19 novembro 2012

Minúcias


De tanto querer grandiosidade, acabou se encantando com os pequenos detalhes. Um sorriso daqui, uma bonita palavra dita dali. Leu minúcias no dicionário e chegou à conclusão de que a vida era um longo caminho, daqueles bem minuciosos.

Olhou para o lado e encontrou prazer nas coisas mais simples, naquelas em que raramente se repara. Gostou da cor da parede da casa, achou que o sol brilhou com mais intensidade numa manhã de primavera. Indo ao mercado, viu que as verduras estavam quase que livres de machucados, como as donas nas feiras gostavam de dizer. Ficou gripado e tomou mel com limão suspirando, debaixo das cobertas.  Acordou num belo dia e se deu conta, de uma maneira estranha e reconfortante, que viver era simples.

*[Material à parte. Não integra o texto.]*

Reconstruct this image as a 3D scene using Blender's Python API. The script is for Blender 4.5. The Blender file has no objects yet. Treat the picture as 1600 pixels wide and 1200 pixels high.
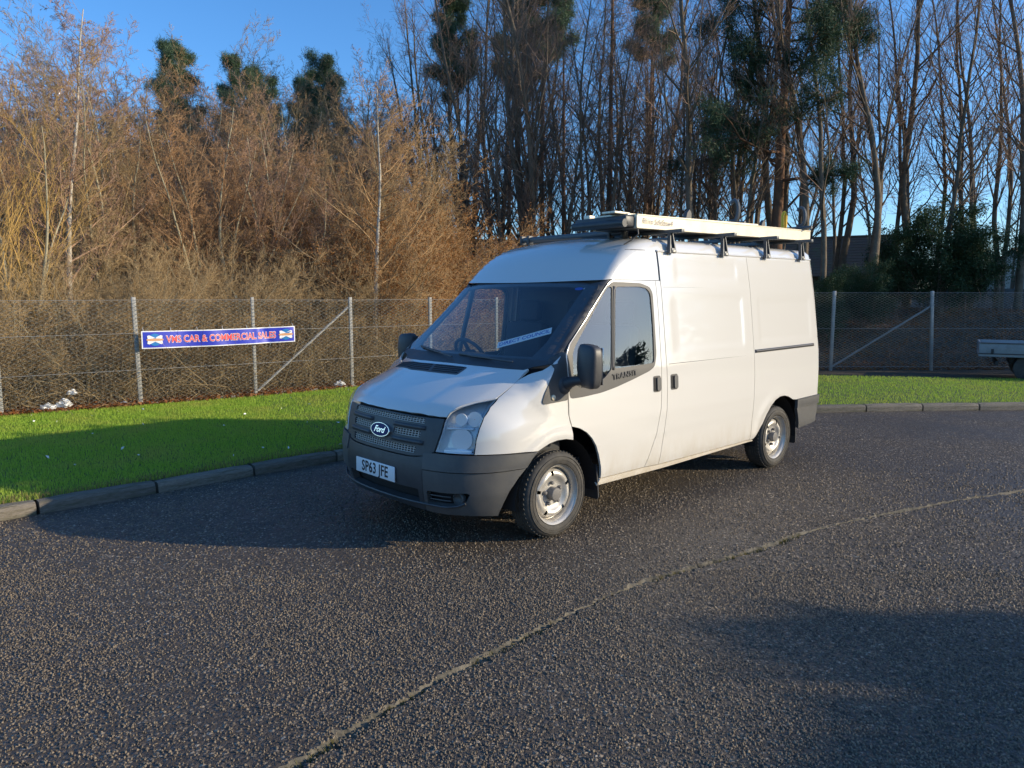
import bpy, bmesh, math, random
import numpy as np
from mathutils import Vector, Matrix, Quaternion
from mathutils.geometry import delaunay_2d_cdt

scene = bpy.context.scene
col = scene.collection
R = math.radians

# ---------------------------------------------------------------- camera
cam_d = bpy.data.cameras.new("camera")
cam = bpy.data.objects.new("camera", cam_d)
col.objects.link(cam)
cam.location = (0.0, 0.0, 1.766)
cam.rotation_euler = (R(90 - 6.73), 0, 0)
cam_d.sensor_width = 36.0
cam_d.lens = 1143.7 / 1600 * 36
cam_d.clip_start = 0.05
cam_d.clip_end = 3000
scene.camera = cam

# ---------------------------------------------------------------- sky and sun
SUN_EL = 18.0
SUN_AZ = Vector((1.0, -0.11, 0)).normalized()
SUN = Vector((SUN_AZ.x * math.cos(R(SUN_EL)), SUN_AZ.y * math.cos(R(SUN_EL)), math.sin(R(SUN_EL))))
world = bpy.data.worlds.new("World")
scene.world = world
world.use_nodes = True
wn = world.node_tree
bg = wn.nodes["Background"]
sky = wn.nodes.new("ShaderNodeTexSky")
sky.sky_type = 'NISHITA'
sky.sun_disc = False
sky.sun_elevation = R(SUN_EL)
sky.sun_rotation = math.atan2(SUN_AZ.x, SUN_AZ.y)
sky.altitude = 100
sky.air_density = 1.0
sky.dust_density = 0.65
sky.ozone_density = 6.0
hs = wn.nodes.new("ShaderNodeHueSaturation")
hs.inputs["Saturation"].default_value = 1.08
wn.links.new(sky.outputs[0], hs.inputs["Color"])
wn.links.new(hs.outputs[0], bg.inputs[0])
bg.inputs[1].default_value = 0.105
sun_d = bpy.data.lights.new("sun", 'SUN')
sun_d.energy = 2.25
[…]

O homem, querendo tanto ser empreendedor e avançado e rico e melhor e maior, esqueceu-se do prazer das coisas pequenas. Dos sabores e dos dissabores, dos amores e dos desamores. Não daqueles eternos e trágicos, como em Romeu e Julieta, mas daqueles meio passageiros. Aqueles amores vividos em um segundo, numa troca de olhares carregada de sentimento. Aqueles sabores picantes e instantâneos que confundem o paladar. Aqueles desamores afogados num copo de bar.

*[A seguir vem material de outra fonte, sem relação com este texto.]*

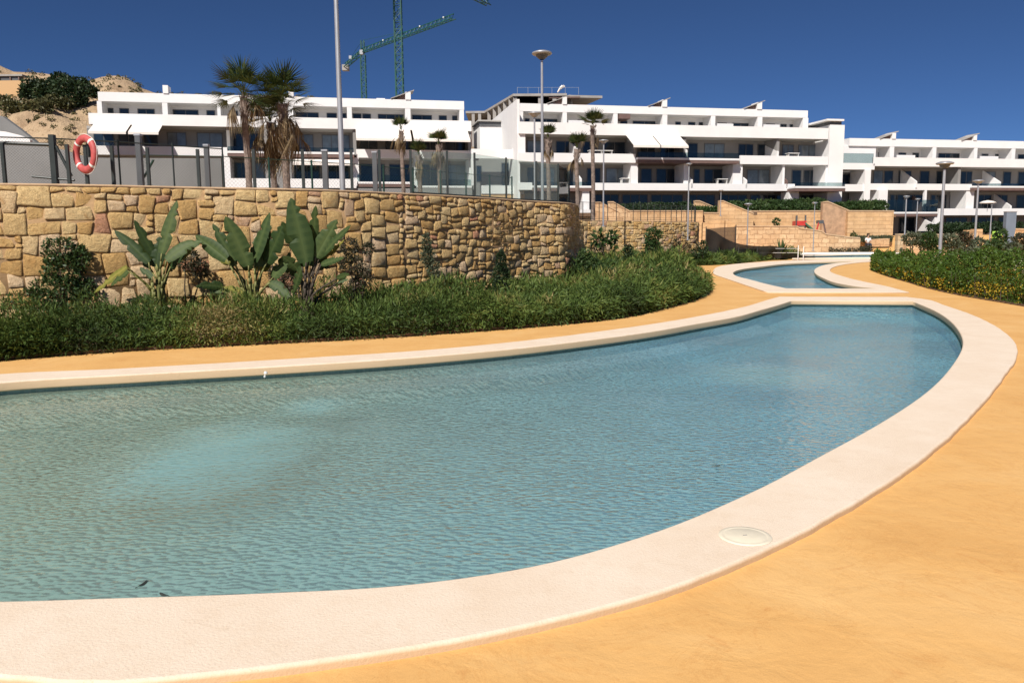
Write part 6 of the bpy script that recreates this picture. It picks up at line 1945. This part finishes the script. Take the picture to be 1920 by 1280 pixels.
# ------------------------------------------------------------------ person on the far path
def person():
    Y = 73.2; c = AT(1627, 457, Y)
    gz = 0.45
    r = empty('person', (c.x, Y, gz), 0, 'person in white top and dark trousers seated on the low planter edge', 'person')
    def skinned(nm, verts, edges, rad, mat, parent):
        me = bpy.data.meshes.new(nm); me.from_pydata(verts, edges, [])
        o = bpy.data.objects.new(nm, me); COL.objects.link(o)
        m = o.modifiers.new('s', 'SKIN')
        for v, rr in zip(me.skin_vertices[0].data, rad): v.radius = (rr, rr)
        me.skin_vertices[0].data[0].use_root = True
        s_ = o.modifiers.new('d', 'SUBSURF'); s_.levels = 1
        dg = bpy.context.evaluated_depsgraph_get(); dg.update()
        m2 = bpy.data.meshes.new_from_object(o.evaluated_get(dg)); bpy.data.objects.remove(o)
        m2.name = nm
        return link(nm, m2, mat, parent, True)
    # seated, facing left-front
    V = [(0, 0, .48), (0, -.02, .75), (0, -.02, 1.0), (0, -.03, 1.12), (0, -.05, 1.22), (0, -.06, 1.36),
         (.09, -.02, .46), (.12, -.42, .50), (.12, -.45, .06), (.12, -.60, .04), (-.09, -.02, .46), (-.12, -.40, .50), (-.14, -.42, .06), (-.14, -.57, .04),
         (.19, -.02, 1.02), (.25, -.08, .76), (.16, -.30, .62), (.12, -.38, .58), (-.19, -.02, 1.02), (-.25, -.08, .76), (-.16, -.28, .62), (-.12, -.36, .58)]
    E = [(0, 1), (1, 2), (2, 3), (3, 4), (4, 5), (0, 6), (6, 7), (7, 8), (8, 9), (0, 10), (10, 11), (11, 12), (12, 13), (2, 14), (14, 15), (15, 16), (16, 17), (2, 18), (18, 19), (19, 20), (20, 21)]
    Rr = [.15, .14, .15, .07, .06, .10, .10, .075, .05, .035, .10, .075, .05, .035, .06, .045, .035, .03, .06, .045, .035, .03]
    body = skinned('body', V, E, Rr, M['skin'], r)
    skinned('shirt', [(0, 0, .56), (0, -.02, .78), (0, -.02, 1.0), (0, -.03, 1.10), (.19, -.02, 1.02), (.25, -.07, .80), (-.19, -.02, 1.02), (-.25, -.07, .80)], [(0, 1), (1, 2), (2, 3), (2, 4), (4, 5), (2, 6), (6, 7)], [.17, .165, .17, .08, .08, .062, .08, .062], M['whitepl'], r)
    skinned('trousers', [(0, 0, .50), (.09, -.02, .46), (.12, -.42, .50), (.12, -.45, .14), (-.09, -.02, .46), (-.12, -.40, .50), (-.14, -.42, .14)], [(0, 1), (1, 2), (2, 3), (0, 4), (4, 5), (5, 6)], [.17, .12, .095, .07, .12, .095, .07], M['trousers'], r)
    skinned('hair', [(0, -.03, 1.36), (0, -.03, 1.42), (0, 0, 1.30)], [(0, 1), (0, 2)], [.108, .085, .09], M['hair'], r)
    return r
person()

# ------------------------------------------------------------------ small things by the pool
def lid():
    p = G(1397, 1005, TOPZ)
    r = empty('skimmer_lid', (p.x, p.y, TOPZ + .001), 0.2, 'round off white skimmer lid set in the near pool edge', 'lid')
    MB().lathe([(0.001, .005), (.105, .005), (.110, .003), (.115, .0045), (.135, .004), (.138, 0)], 40).build('cover', simple('lid_plastic', (.80, .72, .56), .45, .05, 20), r, smooth=True)
    MB().box(-.012, .012, -.003, .003, .005, .0075).build('finger_slot', M['concrete'], r)
lid()
def jets():
    for k, (px, py, lb) in enumerate(((497, 697, 'small white jet fitting on the far pool edge'),)):
        p = G(px, py, TOPZ)
        r = empty('jet_fitting', (p.x, p.y + .02, TOPZ - .02 if k else TOPZ - .015), 0, lb, 'pool fitting')
        s_ = .02
        MB().lathe([(0.001, s_), (s_ * .7, s_ * .9), (s_, s_ * .4), (s_ * 1.1, 0), (s_ * 1.1, -.01)], 14).build('cap', M['whitepl'], r, smooth=True)
        MB().tube((0, -.03, -.03), (0, -.055, -.04), .012, n=8).build('nozzle', M['whitepl'], r)
jets()
def floating():
    for px, py, lb, s_ in ((268, 1095, 'dark fallen leaf floating near the lower left edge of the pool', .036), (307, 1115, 'second dark fallen leaf closer to the near pool rim', .03), (1345, 873, 'tiny dark leaf floating in the right part of the pool', .025)):
        p = G(px, py, WZ)
        r = empty('fallen_leaf', (p.x, p.y, WZ + .004), random.uniform(0, 3), lb, 'leaf')
        V = []; n = 7
        me = bpy.data.meshes.new('leaf_blade')
        vs_ = [(math.cos(a) * s_, math.sin(a) * s_ * .36, .004 * math.cos(2 * a)) for a in [i * 6.283 / 12 for i in range(12)]] + [(0, 0, .001)]
        me.from_pydata(vs_, [], [(i, (i + 1) % 12, 12) for i in range(12)]); link('leaf_blade', me, M['deadleaf'], r)
        MB().tube((-s_, 0, .002), (-s_ * 1.6, .004, .002), .0015, n=4).build('stem', M['deadleaf'], r)
floating()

Deixou de pensar no fim para apreciar cada estágio. As brincadeiras da infância, as descobertas da juventude, as responsabilidades da vida adulta, as reflexões da velhice. Parou de se queixar dos problemas e curtiu a fossa de uma desilusão amorosa ouvindo música romântica mexicana. Em vez de reclamar do som alto do vizinho, começou a apreciar os ritmos de pegada popular. Não xingou no trânsito como o teria feito em outros dias, todavia, apenas acenou ao motorista ao lado e desejou um bom dia, passar bem. Ao rapaz que sorria, poderia ter dito não. Mas disse sim. Sim a ele, sim à vida, sim à felicidade das coisas pequenas.

Sonhando tanto com férias na Europa, emprego perfeito em Montreal, casamento na igreja com altar de ouro, família ideal, ser o número um na lista de aprovados, acabou esquecendo-se de sonhar enquanto dormia. Sonhar com coisas que nem sequer existem, que a paixão esquecida ainda vive, que o passado, há tanto tempo abandonado, persiste em outra dimensão. Sonhar acordado, com sorvete de pistache, com beijo com gosto de bala de morango, com chuva de verão enquanto a gente se abraça no meio da rua.

São os detalhes, as minúcias e particularidades que compõem a grandeza. O homem, tão preocupado em chegar ao topo, esqueceu-se de viver cada degrau da escada. O homem, triste e grandioso, saiu num belo dia à caça da felicidade e não a viu esperar discretamente, pura e simplória, numa esquina dessas da vida.